In the last few years, ethnicity was not self-reported in roughly one out of every five stop-searches in England and Wales. This continued in the year to 31 March 2025, with 18% of s1 searches (92,829) and 21% of s60 searches (1,157).

This phenomenon is driven by the actions of London forces. For both the City of London and the Met, 'Not Stated' was more commonly recorded in searches than any single ethnicity. In particular, ethnicity was 'Not Stated' is 36,824 (30%) of 121,148 s1 searches, and 686 (48%) of 1,437 s60 searches by the Met.

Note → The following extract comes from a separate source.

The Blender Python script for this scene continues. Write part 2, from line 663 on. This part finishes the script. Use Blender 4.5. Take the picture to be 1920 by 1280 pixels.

It could be argued that the responsibility for accurate police records is a matter of grave concern and that it is forces' statutory duty (according to the Police Act 1996) to ensure best practice in the recording of officer activity in order to better draw conclusions over the efficacy and true purpose of policing operations.

On search by type

As ever, the majority of stop-searches conducted were for drugs: 318,498, or 61% of all searches in 2024/25. There was a small increase in the total number of drugs searches (+1 percentage point) on 2023/24. This contrasts with the number of offensive weapons searches (77,403) which fell 8% on the previous year. Offensive weapons made for 14% of all searches in 2024/25, compared with 16% the previous year.

This tells us that drugs searches remain the operational priority for forces, while some have also intensified their focus on stolen property searches, which increased on the previous year from 60,534 to 64,810. They make up 12.4% of all stop-searches in 2024/25.

In 2024/25 the most significant year-on-year increases in stop-search arrests were for stolen property (+1,838) and drugs (+2,244) masking declines in search arrests for offensive weapons (-671) and going equipped (-480).

For a summary of the data, please find our thread on Twitter.

* self-defined ethnicity is the longest-running measure used to set ethnicity ratios. Other options included by the Office for National Statistics are officer-defined and a combination of self- and officer-defined ethnicity, introduced to plug increasing gaps in ethnicity data reported for searches.